What We Believe

    First, Lutherans are Christians.  We believe in the God who has revealed himself to Israel and as he has revealed himself in Christ.  We believe in Jesus as the Christ; the Messiah; God’s own appointed leader for the world and for us.  We believe of course, that he was a real historical figure who was tragically put to death by the Romans in the first century after a ministry filled with healings, hopeful teachings about God’s Kingdom and preaching that opened up people to the reality of God.  More than that we believe that He is God’s Son—that to listen to Him is to listen to God.  We believe that he was raised from the dead and after forty days returned into heaven to God’s right hand.  That means that He is God’s “prime minister,” and that to approach him in faith is to approach God in faith.  We believe that the death of Jesus has put us right with God—covering up sin and dealing with the old problem of death forever. We believe in the Holy Spirit, who was poured out on all believers on the Pentecost festival after Jesus’ resurrection.  We believe it is the Holy Spirit who helps Christians to believe and practice all that they profess.  We consider ourselves to be part of the “one, holy, catholic and apostolic church.”


    Second, we believe that Worship is central.  We gather to hear God’s Word in Scripture and Sermon.  We experience his love in the Sacraments of Baptism and Holy Communion.  We believe that you will find the Church of Jesus Christ among those who do gather around the Word and the Sacraments.
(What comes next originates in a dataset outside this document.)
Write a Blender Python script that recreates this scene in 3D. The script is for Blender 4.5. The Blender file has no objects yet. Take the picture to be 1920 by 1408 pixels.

    Third, we believe our gatherings of worship help us to continue to “present our bodies as living sacrifices, which is our true spiritual worship.”  We are “a priesthood of believers” who seek to live out our ministries in daily life, for the sake of our neighbors.  God’s Spirit has empowered and equipped all of us with “spiritual gifts” to make that possible.  Each of us is responsible for being a good steward (or manager) of all that God has given to us. 


    Fourth, we do tend to follow the insights of Dr. Martin Luther, who was excluded from the Roman Catholic Church at the time of the Reformation.  We still use his Small Catechism, a marvelously simple statement of the Christian faith in the instruction of our children and adults.  We want to share his particular insights with all other people, both those who are already Christians and those who are not as yet.